[start DATA TO PROCESS]

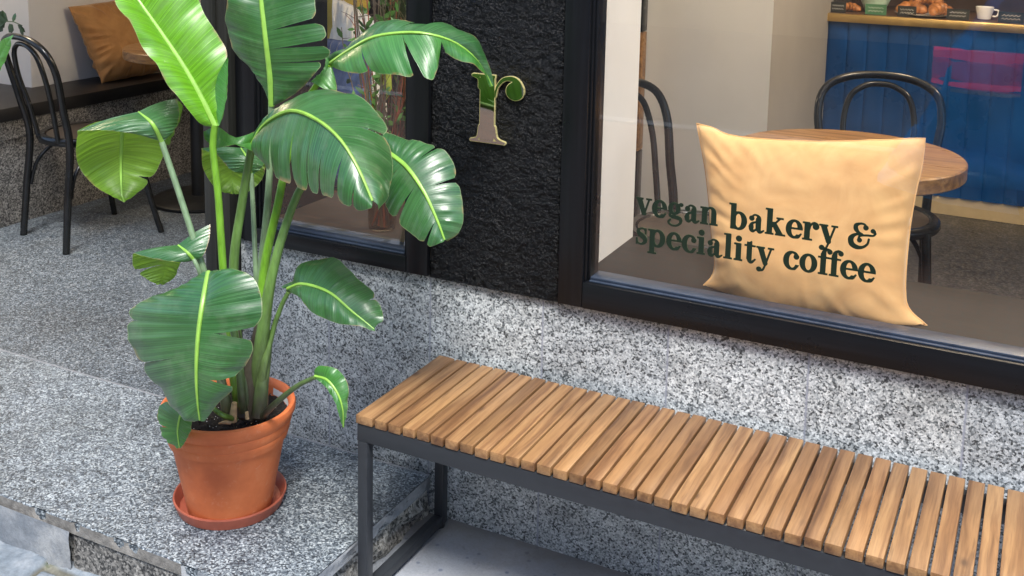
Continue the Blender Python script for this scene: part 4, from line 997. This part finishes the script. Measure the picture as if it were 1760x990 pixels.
b = MB(); b.box(x0, x0+pit*26, 6.1, 6.15, 1.0, 1.5); b.build('display_back', M['brown_wall'], cnt); b = MB(); b.box(x0, x0+pit*26, 5.52, 6.098, 1.45, 1.48); b.build('display_shelf', M['brown_wall'], cnt)
CTOP = 1.0585
def croissant(x, y, z, rz, s, i):
    b = MB(); pts = [(-.055, -.018, .012), (-.035, .006, .022), (0, .016, .028), (.035, .006, .022), (.055, -.018, .012)]
    P = crom(pts, 33); n = 12; vs = []
    for k, p in enumerate(P):
        t = k/32*2-1; r = .024*(1-t*t)**.6*(1+.13*math.cos(t*17))+.003
        tan = (P[min(32, k+1)]-P[max(0, k-1)]).normalized(); nn = Vector((0, 0, 1)); bb = tan.cross(nn)
        for a in range(n): q = 2*math.pi*a/n; vs.append(p+nn*math.sin(q)*r*.9+bb*math.cos(q)*r)
    b.add(vs, [(k*n+a, k*n+(a+1) % n, (k+1)*n+(a+1) % n, (k+1)*n+a) for k in range(32) for a in range(n)]+[tuple(range(n)), tuple(32*n+a for a in range(n))], 0, True)
    o = b.build('croissant', M['crust']); o.location = (x, y, z); o.rotation_euler = (0, 0, rz); o.scale = (s, s, s)
    return tag(o, ['dark golden croissant lying left on the plate behind the black price cards', 'golden croissant topping the heap on the counter plate', 'golden croissant lying right on the plate behind the price cards', 'small croissant at the left end of the display by the first card'][i], 'croissant', 'croissants in the counter display')
M['crust'] = plain('croissant_crust', (.34, .13, .035), .45, 0, .5, 40, .4, .002)
pl = MB(); pl.lathe([(0, .002), (.09, .002), (.14, .012), (.142, .014), (.09, .006), (0, .006)], (-.56, 5.66, CTOP), 48); tag(pl.build('plate', M['porcelain']), 'white round plate of croissants on the counter top', 'plate')
croissant(-.62, 5.64, CTOP+.006, .3, 1.25, 0); croissant(-.55, 5.69, CTOP+.045, -.2, 1.2, 1); croissant(-.48, 5.63, CTOP+.006, .9, 1.25, 2); croissant(-.91, 5.62, CTOP, .2, .9, 3)
bw = MB(); bw.lathe([(.03, 0), (.045, .004), (.075, .07), (.08, .10), (.077, .10), (.07, .07), (.04, .01), (0, .008)], (-.80, 5.68, CTOP), 48); tag(bw.build('bowl', M['mint']), 'pale mint ceramic bowl on the left part of the counter', 'bowl')
for i, (x, w_, mt, lab) in enumerate(((-.955, .075, 'card_black', 'black chalk price card at the left end of the counter'), (-.775, .10, 'card_green', 'green chalk price card in front of the mint bowl'),
                             (-.63, .085, 'card_black', 'black chalk price card left in front of the croissant plate'), (-.40, .10, 'card_black', 'black chalk price card between the croissants and the cups'), (-.17, .11, 'card_black', 'black chalk price card near the right edge of the photograph'))):
    c = thing('price_card', lab, 'price card', (x, 5.54, CTOP), 'small price cards on the counter')
    b = MB(); b.box(x-w_/2, x+w_/2, 5.538, 5.542, CTOP+.001, CTOP+.052); b.build('card', M[mt], c)
    b = MB()
    for r_ in range(2):
        P = [(x-w_*.36+w_*.72*k/14, 5.5365, CTOP+.035-.016*r_+.004*math.sin(k*2.1+r_*2+i)) for k in range(15)]
        b.tube(P, .0009, 4, steps=30)
    b.build('chalk_line', M['chalk'], c)
for i, (x, lab) in enumerate(((-.29, 'plain white cup left of the last price card'), (-.05, 'plain white cup right of the last price card'))):
    c = thing('cup', lab, 'cup', (x, 5.64, CTOP), 'white cups on the counter')
    b = MB(); b.lathe([(.022, 0), (.03, .004), (.04, .05), (.041, .062), (.038, .062), (.034, .03), (0, .01)], (x, 5.64, CTOP), 32); b.build('bowl_part' if 0 else 'cup_body', M['porcelain'], c)
    b = MB(); b.tube([(x+.038, 5.64, CTOP+.05), (x+.06, 5.64, CTOP+.045), (x+.055, 5.64, CTOP+.02), (x+.035, 5.64, CTOP+.018)], .004, 8, steps=16); b.build('handle', M['porcelain'], c)
# unseen pendant lamps, added to brighten the cafe and the alcove
def pendant(x, y, z, power, label):
    p = thing('fill_pendant', label, 'lamp', (x, y, z), 'unseen globe pendants added to light the cafe')
    b = MB(); b.lathe([(0, -.11), (.07, -.09), (.11, -.03), (.11, .03), (.07, .09), (.02, .11)], (x, y, z), 32); b.build('globe', M['lamp'], p)
    b = MB(); b.tube([(x, y, z+.11), (x, y, 3.1)], .004, 6, steps=2); b.build('cord', M['chair_black'], p)
m, nt_, b_ = newmat('fill_globe'); b_.inputs['Base Color'].default_value = (.9, .85, .75, 1); b_.inputs['Emission Color'].default_value = (1, .80, .56, 1); b_.inputs['Emission Strength'].default_value = 60; M['lamp'] = m
pendant(-.3, 4.6, 2.35, 0, 'unseen warm globe pendant added to light the room before the blue counter')
pendant(.9, 4.2, 2.35, 0, 'unseen warm globe pendant added to light the room right of the round table')
pendant(-.7, 3.3, 2.45, 0, 'unseen warm globe pendant added to light the room above the round table near the window')
pendant(-4.75, 2.95, 2.3, 0, 'unseen warm globe pendant added to brighten the alcove wall over the black ledge')

# thin wooden coat stand seen in the gap beside the white reveal
cs = thing('coat_stand', 'slim dark wooden post seen between the white reveal and the cafe wall', 'coat stand', (-1.50, 4.2, FZ))
b = MB(); b.box(-1.56, -1.50, 4.20, 4.26, .55, 1.05); b.build('post', M['table_wood'], cs, bevel=.004)
b = MB(); b.box(-1.56, -1.50, 4.20, 4.26, FZ, .548); b.build('post', M['chair_black'], cs, bevel=.004); b = MB(); b.box(-1.56, -1.50, 4.20, 4.26, 1.052, 2.0); b.build('post', M['chair_black'], cs, bevel=.004)

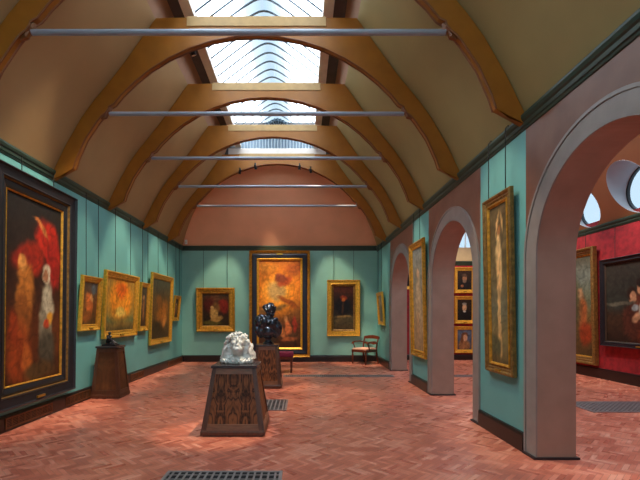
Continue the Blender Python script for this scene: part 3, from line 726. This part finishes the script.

[end DATA TO PROCESS]

TASK BRIEF: Copy out all the data without changing anything, and drop the pictures.

THE COMPLETED TASK:
Continue the Blender Python script for this scene: part 4, from line 997. This part finishes the script. Measure the picture as if it were 1760x990 pixels.
b = MB(); b.box(x0, x0+pit*26, 6.1, 6.15, 1.0, 1.5); b.build('display_back', M['brown_wall'], cnt); b = MB(); b.box(x0, x0+pit*26, 5.52, 6.098, 1.45, 1.48); b.build('display_shelf', M['brown_wall'], cnt)
CTOP = 1.0585
def croissant(x, y, z, rz, s, i):
    b = MB(); pts = [(-.055, -.018, .012), (-.035, .006, .022), (0, .016, .028), (.035, .006, .022), (.055, -.018, .012)]
    P = crom(pts, 33); n = 12; vs = []
    for k, p in enumerate(P):
        t = k/32*2-1; r = .024*(1-t*t)**.6*(1+.13*math.cos(t*17))+.003
        tan = (P[min(32, k+1)]-P[max(0, k-1)]).normalized(); nn = Vector((0, 0, 1)); bb = tan.cross(nn)
        for a in range(n): q = 2*math.pi*a/n; vs.append(p+nn*math.sin(q)*r*.9+bb*math.cos(q)*r)
    b.add(vs, [(k*n+a, k*n+(a+1) % n, (k+1)*n+(a+1) % n, (k+1)*n+a) for k in range(32) for a in range(n)]+[tuple(range(n)), tuple(32*n+a for a in range(n))], 0, True)
    o = b.build('croissant', M['crust']); o.location = (x, y, z); o.rotation_euler = (0, 0, rz); o.scale = (s, s, s)
    return tag(o, ['dark golden croissant lying left on the plate behind the black price cards', 'golden croissant topping the heap on the counter plate', 'golden croissant lying right on the plate behind the price cards', 'small croissant at the left end of the display by the first card'][i], 'croissant', 'croissants in the counter display')
M['crust'] = plain('croissant_crust', (.34, .13, .035), .45, 0, .5, 40, .4, .002)
pl = MB(); pl.lathe([(0, .002), (.09, .002), (.14, .012), (.142, .014), (.09, .006), (0, .006)], (-.56, 5.66, CTOP), 48); tag(pl.build('plate', M['porcelain']), 'white round plate of croissants on the counter top', 'plate')
croissant(-.62, 5.64, CTOP+.006, .3, 1.25, 0); croissant(-.55, 5.69, CTOP+.045, -.2, 1.2, 1); croissant(-.48, 5.63, CTOP+.006, .9, 1.25, 2); croissant(-.91, 5.62, CTOP, .2, .9, 3)
bw = MB(); bw.lathe([(.03, 0), (.045, .004), (.075, .07), (.08, .10), (.077, .10), (.07, .07), (.04, .01), (0, .008)], (-.80, 5.68, CTOP), 48); tag(bw.build('bowl', M['mint']), 'pale mint ceramic bowl on the left part of the counter', 'bowl')
for i, (x, w_, mt, lab) in enumerate(((-.955, .075, 'card_black', 'black chalk price card at the left end of the counter'), (-.775, .10, 'card_green', 'green chalk price card in front of the mint bowl'),
                             (-.63, .085, 'card_black', 'black chalk price card left in front of the croissant plate'), (-.40, .10, 'card_black', 'black chalk price card between the croissants and the cups'), (-.17, .11, 'card_black', 'black chalk price card near the right edge of the photograph'))):
    c = thing('price_card', lab, 'price card', (x, 5.54, CTOP), 'small price cards on the counter')
    b = MB(); b.box(x-w_/2, x+w_/2, 5.538, 5.542, CTOP+.001, CTOP+.052); b.build('card', M[mt], c)
    b = MB()
    for r_ in range(2):
        P = [(x-w_*.36+w_*.72*k/14, 5.5365, CTOP+.035-.016*r_+.004*math.sin(k*2.1+r_*2+i)) for k in range(15)]
        b.tube(P, .0009, 4, steps=30)
    b.build('chalk_line', M['chalk'], c)
for i, (x, lab) in enumerate(((-.29, 'plain white cup left of the last price card'), (-.05, 'plain white cup right of the last price card'))):
    c = thing('cup', lab, 'cup', (x, 5.64, CTOP), 'white cups on the counter')
    b = MB(); b.lathe([(.022, 0), (.03, .004), (.04, .05), (.041, .062), (.038, .062), (.034, .03), (0, .01)], (x, 5.64, CTOP), 32); b.build('bowl_part' if 0 else 'cup_body', M['porcelain'], c)
    b = MB(); b.tube([(x+.038, 5.64, CTOP+.05), (x+.06, 5.64, CTOP+.045), (x+.055, 5.64, CTOP+.02), (x+.035, 5.64, CTOP+.018)], .004, 8, steps=16); b.build('handle', M['porcelain'], c)
# unseen pendant lamps, added to brighten the cafe and the alcove
def pendant(x, y, z, power, label):
    p = thing('fill_pendant', label, 'lamp', (x, y, z), 'unseen globe pendants added to light the cafe')
    b = MB(); b.lathe([(0, -.11), (.07, -.09), (.11, -.03), (.11, .03), (.07, .09), (.02, .11)], (x, y, z), 32); b.build('globe', M['lamp'], p)
    b = MB(); b.tube([(x, y, z+.11), (x, y, 3.1)], .004, 6, steps=2); b.build('cord', M['chair_black'], p)
m, nt_, b_ = newmat('fill_globe'); b_.inputs['Base Color'].default_value = (.9, .85, .75, 1); b_.inputs['Emission Color'].default_value = (1, .80, .56, 1); b_.inputs['Emission Strength'].default_value = 60; M['lamp'] = m
pendant(-.3, 4.6, 2.35, 0, 'unseen warm globe pendant added to light the room before the blue counter')
pendant(.9, 4.2, 2.35, 0, 'unseen warm globe pendant added to light the room right of the round table')
pendant(-.7, 3.3, 2.45, 0, 'unseen warm globe pendant added to light the room above the round table near the window')
pendant(-4.75, 2.95, 2.3, 0, 'unseen warm globe pendant added to brighten the alcove wall over the black ledge')

# thin wooden coat stand seen in the gap beside the white reveal
cs = thing('coat_stand', 'slim dark wooden post seen between the white reveal and the cafe wall', 'coat stand', (-1.50, 4.2, FZ))
b = MB(); b.box(-1.56, -1.50, 4.20, 4.26, .55, 1.05); b.build('post', M['table_wood'], cs, bevel=.004)
b = MB(); b.box(-1.56, -1.50, 4.20, 4.26, FZ, .548); b.build('post', M['chair_black'], cs, bevel=.004); b = MB(); b.box(-1.56, -1.50, 4.20, 4.26, 1.052, 2.0); b.build('post', M['chair_black'], cs, bevel=.004)

Continue the Blender Python script for this scene: part 3, from line 726. This part finishes the script.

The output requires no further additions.